Thursday, September 30, 2010
DVD Short Take: THE KILLING KIND (1973)
Low-budget psycho thrillers in the 1970s were like buses: if you missed one, you only had to wait 20 minutes before another would roll through town. Chances are good that unless you stumbled upon the big box VHS from Unicorn Video a decade later, Curtis Harrington’s THE KILLING KIND (Dark Sky) is one of those rides you missed. Creepy, closeted mama’s boy Terry (John Savage) gets released from prison after serving a two-year stretch for a gang rape he kinda sorta didn’t participate in and drifts back to the boarding house run by his overbearing mother (Ann Sothern). Predictably, it takes all of five minutes for him to begin to unravel, and the screenplay -- by Tony Crechales and frequent Harrington producer-collaborator George Edwards -- pretty much blames mom along with half the women in California for the ensuing carnage. Still, there’s plenty to recommend here, from Harrington’s sharp direction and the haunting score by Andrew Belling to a strong, predominantly female cast (including downward-spiraling Ruth Roman, a pre-LAVERNE AND SHIRLEY Cindy Williams, and Sue Bernard from FASTER PUSSYCAT! KILL! KILL!) and the intriguing parallel plotline involving the frustrated librarian next door (Luana Anders) and her cantankerous wheelchair-bound father (Peter Brocco) -- characters Crechales and Edwards would bring back seven years later in THE ATTIC, with Carrie Snodgress and Ray Milland taking over the roles. That semi-sequel isn’t even mentioned in the DVD’s sole extra, an otherwise informative 22-minute career-spanning interview with a haggard-looking Harrington, who passed away in May of 2007 (six months before this DVD was released). A nice widescreen transfer does justice to Mario (CARRIE) Tosi’s effective cinematography, and English subtitles round out this overall decent presentation.
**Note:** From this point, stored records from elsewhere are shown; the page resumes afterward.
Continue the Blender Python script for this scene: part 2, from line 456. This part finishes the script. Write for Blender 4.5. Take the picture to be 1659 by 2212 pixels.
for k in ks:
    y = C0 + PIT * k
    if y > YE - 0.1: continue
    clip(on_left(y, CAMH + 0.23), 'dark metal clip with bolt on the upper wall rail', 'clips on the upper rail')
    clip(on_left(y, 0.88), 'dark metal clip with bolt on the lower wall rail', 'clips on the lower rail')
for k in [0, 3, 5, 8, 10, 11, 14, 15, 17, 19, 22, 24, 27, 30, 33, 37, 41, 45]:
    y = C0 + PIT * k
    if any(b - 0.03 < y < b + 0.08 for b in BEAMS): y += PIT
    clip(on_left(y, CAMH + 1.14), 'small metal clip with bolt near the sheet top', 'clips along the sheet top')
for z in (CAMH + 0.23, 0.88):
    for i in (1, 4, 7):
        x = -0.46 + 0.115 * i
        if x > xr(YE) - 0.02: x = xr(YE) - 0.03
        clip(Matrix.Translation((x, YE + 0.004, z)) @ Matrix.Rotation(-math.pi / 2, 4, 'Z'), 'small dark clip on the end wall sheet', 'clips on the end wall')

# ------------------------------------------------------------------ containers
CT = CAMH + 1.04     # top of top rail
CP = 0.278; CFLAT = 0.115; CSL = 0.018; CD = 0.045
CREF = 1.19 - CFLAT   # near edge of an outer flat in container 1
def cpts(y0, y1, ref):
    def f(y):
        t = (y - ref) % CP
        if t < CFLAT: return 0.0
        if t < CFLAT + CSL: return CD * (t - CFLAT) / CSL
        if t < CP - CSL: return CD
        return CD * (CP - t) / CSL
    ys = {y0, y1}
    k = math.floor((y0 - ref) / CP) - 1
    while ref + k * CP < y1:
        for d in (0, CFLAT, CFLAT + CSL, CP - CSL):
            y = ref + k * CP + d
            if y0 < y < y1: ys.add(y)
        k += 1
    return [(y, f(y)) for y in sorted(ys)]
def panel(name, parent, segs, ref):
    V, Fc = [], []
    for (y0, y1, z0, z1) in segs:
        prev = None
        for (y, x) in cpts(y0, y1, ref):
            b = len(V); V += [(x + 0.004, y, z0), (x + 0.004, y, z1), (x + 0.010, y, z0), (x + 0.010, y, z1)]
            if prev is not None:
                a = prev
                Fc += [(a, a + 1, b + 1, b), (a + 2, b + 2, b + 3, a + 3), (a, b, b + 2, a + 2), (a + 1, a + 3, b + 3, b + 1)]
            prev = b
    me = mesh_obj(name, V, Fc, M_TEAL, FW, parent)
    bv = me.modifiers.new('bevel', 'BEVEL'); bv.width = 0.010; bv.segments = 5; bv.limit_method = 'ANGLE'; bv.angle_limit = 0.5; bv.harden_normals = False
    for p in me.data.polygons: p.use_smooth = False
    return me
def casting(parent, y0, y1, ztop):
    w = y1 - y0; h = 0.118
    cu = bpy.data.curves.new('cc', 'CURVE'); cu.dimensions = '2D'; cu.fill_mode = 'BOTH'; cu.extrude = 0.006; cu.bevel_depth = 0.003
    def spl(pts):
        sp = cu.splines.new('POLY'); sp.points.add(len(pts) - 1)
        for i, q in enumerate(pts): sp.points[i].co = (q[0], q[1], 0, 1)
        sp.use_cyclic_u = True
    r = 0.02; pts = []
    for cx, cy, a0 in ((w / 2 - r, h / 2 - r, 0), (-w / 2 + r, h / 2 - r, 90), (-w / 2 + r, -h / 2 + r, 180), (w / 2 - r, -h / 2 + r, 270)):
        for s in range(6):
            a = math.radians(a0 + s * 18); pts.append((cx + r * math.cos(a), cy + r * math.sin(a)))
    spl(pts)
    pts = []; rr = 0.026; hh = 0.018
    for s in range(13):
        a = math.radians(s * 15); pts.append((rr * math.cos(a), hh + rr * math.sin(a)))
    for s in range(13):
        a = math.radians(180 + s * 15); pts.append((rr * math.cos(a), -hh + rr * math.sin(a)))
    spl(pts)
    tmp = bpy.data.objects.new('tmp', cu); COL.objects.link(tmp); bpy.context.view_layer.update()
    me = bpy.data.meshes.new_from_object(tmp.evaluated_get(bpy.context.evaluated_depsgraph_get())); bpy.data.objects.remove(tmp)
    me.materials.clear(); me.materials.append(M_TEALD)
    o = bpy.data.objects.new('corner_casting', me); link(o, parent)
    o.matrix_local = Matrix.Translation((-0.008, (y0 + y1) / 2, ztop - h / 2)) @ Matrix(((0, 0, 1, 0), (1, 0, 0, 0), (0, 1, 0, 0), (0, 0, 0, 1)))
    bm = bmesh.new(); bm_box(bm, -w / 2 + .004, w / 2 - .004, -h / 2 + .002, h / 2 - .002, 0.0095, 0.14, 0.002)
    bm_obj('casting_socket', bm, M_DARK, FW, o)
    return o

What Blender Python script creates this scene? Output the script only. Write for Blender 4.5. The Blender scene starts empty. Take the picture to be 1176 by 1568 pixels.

Crechales, who also acted under the name Tony Kent, wrote a number of pornographic novels (using the name Tony Trelos) in the 1960s with titles like Lesbian Starlet, The Lesbian Happening, and The Twisted Drives of Victoria McCall, mostly for Brandon House.
ReplyDeleteHe was also involved in Gary Graver's 3 AM (1976), DISTORTIONS (1987), and something called THE LAST RESORT with Eartha Kitt, based on Darwin Porter's BUTTERFLIES IN HEAT.
This is a really good psychological horror movie and a shame it went virtually unnoticed back then in light of the trouble Harrington went through to get it out there in the public eye. Even in the interview on the DVD he seems heartbroken talking about the film all these later. A shame, really, considering how good the performances are.